Thursday, May 27, 2004
Calgary's News & Entertainment Weekly
FFWD Weekly
NEWS
by Amy Steele
Judge rules Goliath’s raid constitutional
A provincial court judge has ruled that a 2002 Calgary police undercover investigation and subsequent raid on a gay bathhouse, which sparked nationwide outrage in the gay community, was completely constitutional.

Judge Terence Semenuk has also ruled that gay men masturbating in the open within a gay premise "may constitute indecent acts."

After the 2002 raid on Goliath’s sauna, four men were charged with being keepers of a common bawdyhouse. A bawdyhouse is any public place where "acts of indecency" that are contrary to community standards are occurring.

At the beginning of the accused’s trial, their lawyer John Bascom argued that the police investigation and raid was unconstitutional.
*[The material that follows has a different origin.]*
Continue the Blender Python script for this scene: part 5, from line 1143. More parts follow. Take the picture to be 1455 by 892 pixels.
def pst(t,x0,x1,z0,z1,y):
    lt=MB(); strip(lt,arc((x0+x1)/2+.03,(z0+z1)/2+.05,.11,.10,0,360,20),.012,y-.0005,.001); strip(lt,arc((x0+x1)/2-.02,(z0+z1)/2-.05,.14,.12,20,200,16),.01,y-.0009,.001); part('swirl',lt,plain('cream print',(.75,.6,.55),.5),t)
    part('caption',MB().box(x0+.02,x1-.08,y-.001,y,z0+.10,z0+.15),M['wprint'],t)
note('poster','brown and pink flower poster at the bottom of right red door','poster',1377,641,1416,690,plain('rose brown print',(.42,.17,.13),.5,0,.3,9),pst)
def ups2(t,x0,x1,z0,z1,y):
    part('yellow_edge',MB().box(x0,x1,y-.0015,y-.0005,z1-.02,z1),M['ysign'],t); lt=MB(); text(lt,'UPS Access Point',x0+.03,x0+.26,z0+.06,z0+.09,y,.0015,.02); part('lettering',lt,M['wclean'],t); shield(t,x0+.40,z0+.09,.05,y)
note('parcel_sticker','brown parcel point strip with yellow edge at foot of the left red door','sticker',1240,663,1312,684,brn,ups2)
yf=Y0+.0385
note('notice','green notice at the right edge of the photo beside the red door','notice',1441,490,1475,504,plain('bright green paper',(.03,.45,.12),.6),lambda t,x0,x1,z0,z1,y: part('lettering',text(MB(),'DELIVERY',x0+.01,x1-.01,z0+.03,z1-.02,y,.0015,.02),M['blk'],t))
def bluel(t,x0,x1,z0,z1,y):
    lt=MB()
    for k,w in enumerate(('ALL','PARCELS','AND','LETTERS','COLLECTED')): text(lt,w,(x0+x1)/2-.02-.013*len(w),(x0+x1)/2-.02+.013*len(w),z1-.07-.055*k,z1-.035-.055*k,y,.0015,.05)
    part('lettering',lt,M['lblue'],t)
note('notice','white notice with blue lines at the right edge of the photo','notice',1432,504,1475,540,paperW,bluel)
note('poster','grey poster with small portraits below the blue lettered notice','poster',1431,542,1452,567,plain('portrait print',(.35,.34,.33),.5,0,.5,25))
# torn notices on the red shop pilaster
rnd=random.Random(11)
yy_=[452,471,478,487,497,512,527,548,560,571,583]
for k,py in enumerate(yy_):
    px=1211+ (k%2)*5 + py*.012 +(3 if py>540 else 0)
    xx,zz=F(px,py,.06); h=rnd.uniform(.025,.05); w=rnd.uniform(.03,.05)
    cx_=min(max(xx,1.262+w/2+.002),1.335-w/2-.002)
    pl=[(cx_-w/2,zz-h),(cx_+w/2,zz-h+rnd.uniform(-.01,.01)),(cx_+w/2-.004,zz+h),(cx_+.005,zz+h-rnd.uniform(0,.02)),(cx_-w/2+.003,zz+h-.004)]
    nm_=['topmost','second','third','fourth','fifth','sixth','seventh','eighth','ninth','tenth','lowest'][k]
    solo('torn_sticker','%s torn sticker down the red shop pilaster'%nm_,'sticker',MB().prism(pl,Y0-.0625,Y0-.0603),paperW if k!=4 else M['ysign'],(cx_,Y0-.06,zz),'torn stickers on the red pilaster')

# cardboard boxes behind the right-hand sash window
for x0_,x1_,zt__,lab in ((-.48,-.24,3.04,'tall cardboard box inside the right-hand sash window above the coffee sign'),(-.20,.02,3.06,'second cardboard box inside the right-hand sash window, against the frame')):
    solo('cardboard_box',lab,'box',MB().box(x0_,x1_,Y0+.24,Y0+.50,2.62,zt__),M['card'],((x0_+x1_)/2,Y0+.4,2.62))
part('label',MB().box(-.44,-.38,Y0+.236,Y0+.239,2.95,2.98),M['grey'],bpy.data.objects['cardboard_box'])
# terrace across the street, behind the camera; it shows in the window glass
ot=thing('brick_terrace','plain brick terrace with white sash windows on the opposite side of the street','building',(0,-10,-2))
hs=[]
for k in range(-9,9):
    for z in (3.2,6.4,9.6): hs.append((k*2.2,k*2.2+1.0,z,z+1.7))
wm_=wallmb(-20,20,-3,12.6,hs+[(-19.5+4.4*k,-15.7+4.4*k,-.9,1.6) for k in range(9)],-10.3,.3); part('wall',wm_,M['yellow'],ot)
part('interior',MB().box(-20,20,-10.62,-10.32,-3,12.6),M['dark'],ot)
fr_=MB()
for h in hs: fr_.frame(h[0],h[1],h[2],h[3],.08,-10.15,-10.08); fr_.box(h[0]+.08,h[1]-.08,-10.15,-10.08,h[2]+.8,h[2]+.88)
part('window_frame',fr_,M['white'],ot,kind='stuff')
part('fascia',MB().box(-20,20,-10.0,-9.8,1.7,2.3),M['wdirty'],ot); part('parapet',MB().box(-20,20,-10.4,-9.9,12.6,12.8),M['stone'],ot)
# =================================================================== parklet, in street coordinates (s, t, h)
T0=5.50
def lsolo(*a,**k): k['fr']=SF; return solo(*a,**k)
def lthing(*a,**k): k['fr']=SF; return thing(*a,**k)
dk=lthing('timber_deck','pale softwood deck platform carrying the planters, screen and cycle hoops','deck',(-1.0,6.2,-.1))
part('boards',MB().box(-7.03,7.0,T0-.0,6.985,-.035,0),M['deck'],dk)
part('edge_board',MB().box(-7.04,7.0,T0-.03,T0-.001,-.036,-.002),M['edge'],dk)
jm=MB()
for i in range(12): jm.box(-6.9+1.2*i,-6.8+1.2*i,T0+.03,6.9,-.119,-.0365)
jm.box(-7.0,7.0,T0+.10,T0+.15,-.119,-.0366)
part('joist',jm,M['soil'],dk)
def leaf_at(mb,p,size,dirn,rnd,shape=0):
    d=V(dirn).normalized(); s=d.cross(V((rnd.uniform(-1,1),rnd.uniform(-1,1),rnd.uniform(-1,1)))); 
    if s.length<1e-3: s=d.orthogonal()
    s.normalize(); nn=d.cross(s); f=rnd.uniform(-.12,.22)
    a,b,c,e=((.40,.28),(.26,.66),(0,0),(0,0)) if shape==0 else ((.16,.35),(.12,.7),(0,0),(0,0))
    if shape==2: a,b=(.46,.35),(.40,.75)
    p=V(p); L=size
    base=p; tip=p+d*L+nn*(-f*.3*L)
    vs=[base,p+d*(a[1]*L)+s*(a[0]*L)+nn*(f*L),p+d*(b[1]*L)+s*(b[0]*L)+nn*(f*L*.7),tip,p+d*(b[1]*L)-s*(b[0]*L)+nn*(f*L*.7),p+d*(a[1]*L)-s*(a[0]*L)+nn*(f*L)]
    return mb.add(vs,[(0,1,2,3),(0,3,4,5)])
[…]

He said police had no reasonable suspicion that criminal activity was occurring in the bathhouse and therefore his clients’ rights to privacy were violated.

He asked the judge to declare all evidence obtained in the undercover investigation and raid inadmissable.

Bascom argued that police never should have conducted an undercover investigation in the first place because it was based on information from two anonymous sources and he said they couldn’t be considered reliable sources.

Court heard that the first anonymous caller told police he had visited Goliath’s and thought it was dirty and a health hazard. He also said he saw gay men lying naked on beds with their room doors open "inviting promiscuous sex."

The man also told police that he wasn’t gay and was interested in starting up a bathhouse of his own and he wanted to know if what was happening at Goliath’s was legal or not. The second caller said he was a male prostitute who had been paid for sex at Goliath’s. He also said that group sex was occurring there in public.

However Semenuk said in a written decision that police did have reasonable suspicion to launch the investigation based on information from two anonymous callers and a police source.

"The police had ‘reasonable suspicion’ of criminal activity occurring at Goliath’s and were lawfully entitled to pursue their investigation. It was, in my view, a bona fide investigation," wrote Semenuk.

Semenuk’s decision means all the evidence obtained during the undercover investigation and raid will be admitted into evidence

Semenuk also ruled that police did have reason to conclude that what they observed in the bathhouse during the undercover investigations was illegal under the criminal code.

"Although no prostitution was observed, the police witnessed males masturbating in front of other males, and one male masturbating himself and another male in front of other males, while watching gay pornography on TV. These observations, in my view, were sufficient, in themselves, for the police not only to have ‘reasonable suspicion,’ but ‘reasonable and probable grounds’ to believe that indecent acts were ongoing at Goliath’s," Semenuk ruled.

"In law, males masturbating in front of other males at a ‘gay premise’ may constitute indecent actions within the… Criminal Code."

A date hasn’t been set yet for the continuation of the trial, which will focus on whether the activity police observed at Goliath’s violated community standards of tolerance.

Facing charges are Darrell Zakreski, Gerald Rider, Lonnie Nomeland and Peter Jackson.